“It’s like you’re looking just for problems”
The value of keeping a bug list for everyday life.
Keeping a list of things that annoy you isn’t just the preserve of maniacs and revenge fantasists. It’s also a really useful practice for designers. This is something I’ve heard from people including product designers from IDEO and data journalist David McCandless. The latter was at a talk I went to a few days ago. I asked how he initiates and develops early stage ideas and he talked about how he starts with words—in the form of questions or problems he wants to solve. Collect them together and you have a bug list, not for software but for glitches in reality.

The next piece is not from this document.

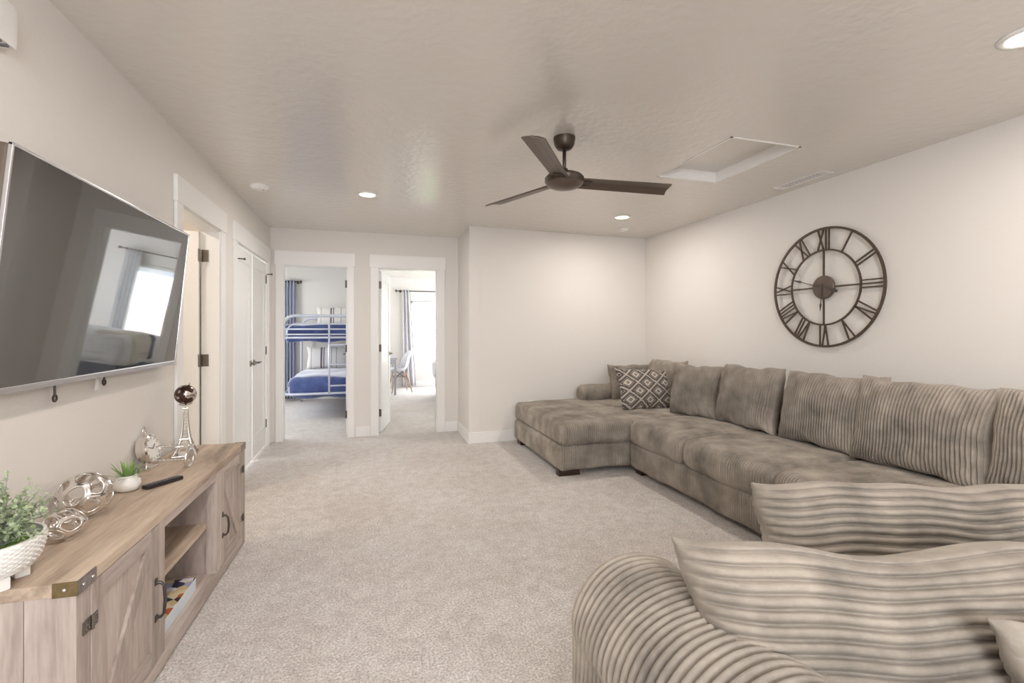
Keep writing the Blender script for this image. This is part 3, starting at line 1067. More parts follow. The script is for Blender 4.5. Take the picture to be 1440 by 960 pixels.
def barn_door(ya, yb, hinge_at, flip):
    d = cbox('door', (-0.022, ya + 0.003, 0.066), (-0.016, yb - 0.003, 0.562), 'woodv')
    d.name = 'door'
    w = 0.055
    zz0, zz1 = 0.066, 0.562
    for k in range(3):
        wa = ya + w + (yb - ya - 2 * w) * k / 3
        cbox('plank', (-0.018, wa, zz0 + w), (-0.0125, wa + (yb - ya - 2 * w) / 3 - 0.003, zz1 - w), 'woodv', d, 0.0015)
    for a in (ya + 0.003, yb - w - 0.003):
        cbox('stile', (-0.018, a, zz0), (0.0, a + w, zz1), 'woodv', d)
    for zc in (zz0, zz1 - w):
        cbox('rail', (-0.018, ya + w + 0.004, zc), (-0.001, yb - w - 0.004, zc + w), 'woodh', d)
    A = Vector((0, ya + w + 0.02, zz0 + w)) if flip else Vector((0, yb - w - 0.02, zz0 + w))
    B = Vector((0, yb - w - 0.01, zz1 - w)) if flip else Vector((0, ya + w + 0.01, zz1 - w))
    dv = B - A
    ang = math.atan2(dv.z, dv.y)
    cbox('brace', (-0.0135, -0.02, -0.026), (-0.0015, dv.length + 0.02, 0.026), 'woodv', d, 0.002,
         Matrix.Translation(A) @ Matrix.Rotation(ang, 4, 'X'))
    hy = (yb - 0.03) if flip else (ya + 0.03)
    hz = 0.235 if flip else 0.22
    top = hz + (0.125 if flip else 0.1)
    h = MB().tube([(0, hy, hz), (0.016, hy, hz), (0.026, hy, hz + 0.012), (0.03, hy, (hz + top) / 2), (0.026, hy, top - 0.012), (0.016, hy, top), (0, hy, top)], [0.007, 0.0055, 0.005, 0.0055, 0.005, 0.0055, 0.007], 10)
    h.box((0, hy - 0.009, hz - 0.016), (0.004, hy + 0.009, hz + 0.008), 0.002).box((0, hy - 0.009, top - 0.008), (0.004, hy + 0.009, top + 0.016), 0.002)
    h.obj('handle', 'gun', d, 'auto')
    for zc in (0.455, 0.17):
        hb = MB().box((-0.003, hinge_at - 0.036, zc - 0.018), (0.002, hinge_at - 0.004, zc + 0.018), 0.001)
        hb.box((0.0, hinge_at + 0.004, zc - 0.018), (0.003, hinge_at + 0.03, zc + 0.018), 0.001)
        hb.tube([(0.004, hinge_at, zc - 0.02), (0.004, hinge_at, zc + 0.02)], 0.0045, 8)
        for dy in (-0.027, -0.013, 0.013, 0.022):
            for dz in (-0.009, 0.009):
                hb.lathe([(0, 0.002), (0.0025, 0.001), (0.003, 0)], 6, (0.003, hinge_at + dy, zc + dz), Matrix.Rotation(pi / 2, 4, 'Y'))
        hb.obj('hinge', 'hard', d)


barn_door(y0 + 0.062, -0.33, y0 + 0.062, True)
barn_door(0.362, y1 - 0.06, y1 - 0.06, False)
for a, sg in ((y0, 1), (y1, -1)):
    pl = MB().box((-0.002, min(a, a + sg * 0.085), 0.563), (0.0025, max(a, a + sg * 0.085), 0.602), 0.001).obj('corner_plate', 'pewter', t)
    for dy in (0.022, 0.064):
        MB().lathe([(0, 0.005), (0.004, 0.0035), (0.006, 0)], 12, (0.002, a + sg * dy, 0.583), Matrix.Rotation(pi / 2, 4, 'Y')).obj('rivet', 'silver', pl, True)
    pl = MB().box((-0.056, a - 0.0025, 0.563), (0.002, a + 0.002, 0.602), 0.001).obj('corner_plate', 'brass', t)
    pl['label'] = 'brassy end plate of the corner bracket'
    MB().lathe([(0, 0.005), (0.004, 0.0035), (0.006, 0)], 12, (-0.028, a - sg * 0.002, 0.583), Matrix.Rotation(sg * pi / 2, 4, 'X')).obj('rivet', 'silver', pl, True)

CT = 0.6005   # console top
# ------------------------------------------------------------------ things on the console
# planter bowl with faux sage plant
PX, PY = -0.965, 1.605
t = thing('potted_plant', 'faux sage-green plant in a white dimpled oval bowl planter on the console', 'plant', (PX, PY, CT))
V, F = [], []
nz, na = 40, 120
prof = [(0.058, 0.028), (0.078, 0.036), (0.092, 0.055), (0.1, 0.08), (0.104, 0.105), (0.105, 0.122)]


def pr(z):
    for (ra, za), (rb, zb) in zip(prof, prof[1:]):
        if z <= zb:
            k = (z - za) / (zb - za)
            return ra + (rb - ra) * k
    return prof[-1][0]


for i in range(nz + 1):
    z = 0.028 + 0.094 * i / nz
    for j in range(na):
        a = 2 * pi * j / na
        cell = abs(sin(a * 15 + i * 0.62)) * abs(sin(a * 15 - i * 0.62))
        r = pr(z) + (0.0045 * cell if 3 < i < nz - 2 else 0)
        V.append((r * cos(a), 1.12 * r * sin(a), z))
for i in range(nz):
    for j in range(na):
        F.append((i * na + j, i * na + (j + 1) % na, (i + 1) * na + (j + 1) % na, (i + 1) * na + j))
mb = MB().add(V, F)
base = len(mb.v)
inner = [(0.098, 0.122), (0.096, 0.1), (0.06, 0.04)]
for r, z in inner:
    mb.v += [(r * cos(2 * pi * j / na), 1.12 * r * sin(2 * pi * j / na), z) for j in range(na)]
ring = [nz * na] + [base + k * na for k in range(3)]
for k in range(3):
    for j in range(na):
        mb.f.append((ring[k] + j, ring[k] + (j + 1) % na, ring[k + 1] + (j + 1) % na, ring[k + 1] + j))
mb.f.append(tuple(range(na))[::-1])
mb.f.append(tuple(ring[3] + j for j in range(na)))
bowl = mb.obj('bowl', 'ceramic', t, 'auto')
for a in (pi / 4, 3 * pi / 4, 5 * pi / 4, 7 * pi / 4):
    MB().box((-0.016, -0.022, 0.0), (0.016, 0.022, 0.034), 0.006).obj('foot', 'ceramic', bowl).matrix_local = Matrix.Translation((0.055 * cos(a), 0.06 * sin(a), 0)) @ Matrix.Rotation(a, 4, 'Z')
MB().lathe([(0, 0.104), (0.05, 0.108), (0.09, 0.10), (0.097, 0.094), (0, 0.094)], 30).obj('moss', 'moss', t, True, weld=True)
fo, stm = MB(), MB()
rnd = random.Random(3)
for k in range(95):
    a = rnd.uniform(0, 2 * pi)
    el = rnd.uniform(0.12, 1.5)
    L = rnd.uniform(0.075, 0.145)
    b = Vector((0.035 * cos(a) * rnd.random(), 0.035 * sin(a) * rnd.random(), 0.105))
    tip = b + Vector((cos(a) * cos(el) * L * 1.0, sin(a) * cos(el) * L * 1.1, sin(el) * L * 1.15 + 0.01))
    if tip.x < -0.08:
        tip.x = -0.08
    mid = (b + tip) / 2 + Vector((0, 0, 0.012))
    stm.tube([b, mid, tip], 0.0014, 4, cap=False)
    for q in range(17):
        s = 0.3 + 0.72 * q / 16
        p = b.lerp(mid, s * 2) if s < 0.5 else mid.lerp(tip, s * 2 - 1)
        n = Vector((rnd.gauss(0, 1), rnd.gauss(0, 1), rnd.gauss(0.3, 1))).normalized()
        w = n.cross(Vector((0, 0, 1)))
        if w.length < 0.1:
            w = Vector((1, 0, 0))
        w.normalize()
        nn = n.cross(w)
        ll, ww = rnd.uniform(0.011, 0.018), rnd.uniform(0.0045, 0.0075)
        fo.add([p, p + n * ll * 0.5 + w * ww + nn * 0.002, p + n * ll, p + n * ll * 0.5 - w * ww + nn * 0.002], [(0, 1, 2, 3)])
o = fo.obj('foliage', 'sage', t)
o['kind'] = 'stuff'
stm.obj('stems', 'stem', t)['kind'] = 'stuff'


def cage_orb(name, label, loc, r, npts, seed, squash=1.0, hole=0.78, thick=0.007, grp='silver openwork orbs'):
    """hollow sphere with rounded openings: dual of a hull of scattered points"""
    rs = np.random.RandomState(seed)
    i = np.arange(npts) + 0.5
    phi = np.arccos(1 - 2 * i / npts)
    th = pi * (1 + 5 ** 0.5) * i
    P = np.stack([np.cos(th) * np.sin(phi), np.sin(th) * np.sin(phi), np.cos(phi)], 1) + rs.randn(npts, 3) * 0.10
    P /= np.linalg.norm(P, axis=1)[:, None]
    bm = bmesh.new()
    for p in P:
        bm.verts.new(p)
    bmesh.ops.convex_hull(bm, input=bm.verts[:])
    bmesh.ops.triangulate(bm, faces=bm.faces[:])
    bm.verts.ensure_lookup_table()
    V, F, key = [], [], {}
    for f in bm.faces:
        key[f.index if f.index >= 0 else id(f)] = None
    bm.faces.index_update()
    cen = [f.calc_center_median().normalized() for f in bm.faces]
    V = [c for c in cen]
    for v in bm.verts:
        if len(v.link_faces) < 3:
            continue
        n = v.co.normalized()
        ax = n.orthogonal().normalized()
        ay = n.cross(ax)
        fs = sorted(v.link_faces, key=lambda f: math.atan2((cen[f.index] - n).dot(ay), (cen[f.index] - n).dot(ax)))
        poly = [cen[f.index] for f in fs]
        c = sum(poly, Vector()) / len(poly)
        k = len(poly)
        base = len(V)
        # inner loop: corner and mid points pulled to the middle so that the hole is round
        for q in range(k):
            V.append((c + (poly[q] - c) * hole * 0.80).normalized())
            V.append((c + ((poly[q] + poly[(q + 1) % k]) / 2 - c) * hole).normalized())
        for q in range(k):
            a, b_ = fs[q].index, fs[(q + 1) % k].index
            m0, m1, m2 = base + 2 * q, base + 2 * q + 1, base + 2 * ((q + 1) % k)
            F.append((a, m1, m0))
            F.append((a, b_, m1))
            F.append((b_, m2, m1))
    bm.free()
    mb = MB().add([(p.x * r, p.y * r, p.z * r * squash) for p in V], F)
    o = mb.obj(name, 'silver', None, True)
    md = o.modifiers.new('t', 'SOLIDIFY')
    md.thickness = thick
    md.offset = -1
    sd = o.modifiers.new('s', 'SUBSURF')
    sd.levels = sd.render_levels = 2
    o.location = loc
    tag(o, label, 'orb', grp)
    return o


cage_orb('openwork_orb', 'large silver openwork orb beside the small white succulent pot', (-0.988, 2.09, CT + 0.081), 0.084, 20, 5, 0.98, 0.80)
cage_orb('openwork_orb', 'small flattened silver openwork orb next to the dimpled planter', (-0.95, 1.893, CT + 0.048), 0.060, 12, 8, 0.82, 0.84)

# small air plant pot
t = thing('air_plant', 'spiky green air plant in a small white oval vase on the console', 'plant', (-0.98, 2.385, CT))
MB().lathe([(0, 0), (0.03, 0), (0.042, 0.008), (0.0485, 0.026), (0.046, 0.042), (0.036, 0.055), (0.033, 0.06), (0.035, 0.065), (0.0315, 0.066), (0.03, 0.055), (0.0, 0.045)], 36).obj('vase', 'ceramic', t, True, weld=True)
rnd = random.Random(11)
for k in range(30):
    a = k * 2.399
    el = 0.25 + 1.2 * (k / 30) ** 0.8
    L = rnd.uniform(0.075, 0.098)
    d = Vector((cos(a) * cos(el), sin(a) * cos(el), sin(el)))
    b = Vector((0.012 * cos(a), 0.012 * sin(a), 0.05))
    side = Vector((-sin(a), cos(a), 0))
    up = side.cross(d)
    pts = []
    n = 6
    V = []
    for i in range(n + 1):
        s = i / n
        p = b + d * L * s + Vector((0, 0, -0.02 * s * s * cos(el))) + up * (0.0)
        w = 0.0055 * (1 - s) ** 0.7 * (0.7 + s)
        V += [p - side * w, p + up * (-0.0018 * (1 - s)), p + side * w]
    F = []
    for i in range(n):
        o_ = i * 3
        F += [(o_, o_ + 1, o_ + 4, o_ + 3), (o_ + 1, o_ + 2, o_ + 5, o_ + 4)]
    MB().add(V, F).obj('leaf', 'spike', t, True)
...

Actively looking for problems gives you a reservoir of potential starting points and insights that are based in real world needs. It’s a skill like any other, it needs time and attention to nurture. But there’s a low bar to entry, you just need to stop and look.
This frame of mind is also useful for entering the minds of others, using empathy and observation to identify what annoys other people too.
It’s something that I have been doing in an unstructured sort of a way. I realised this when I looked back over what I’ve been making and writing about recently.
Here are a few problems I found:
- I look at my phone too much, to the detriment of my family, what can I do about it?
- How do you help kids realise how much potential they have?
- How do you encourage young people to vote?
- If we’re too focused on authenticity, what do we lose?
- If you can’t learn very much from perfection, where do you look instead?
- How do you encourage people to pay closer attention to their day-to-day world?
- Kids play a lot in the digital world, how can we show them that there’s magic at their fingertips in the real world?
- It’s difficult to talk about how you think and feel if you don’t have the right vocabulary, how can you help give people the words they need?
- The world seems to be beset by bullshit, what can be done?
I’m not claiming that any of these problems or my responses to them are that great—but what I do want to show is that a bug list can spur you into action and that’s what really counts. I reckon Ai Weiwei had it right when he said:
A small act is worth a million thoughts.
Once you have committed an act others can see it too which is scary as in all probability it won’t be perfect—but don’t let that stop you—once you have it outside of your head it’s far easier to refine, adapt and improve.
I now want to make this process a bit more conscious. I’m going to set up a bug list with the aim of adding at least one interesting question or problem every week, and identifying at least one thing that’s genuinely non-trivial every month. I’m going to publish this on Medium to keep the process open and share learnings along the way.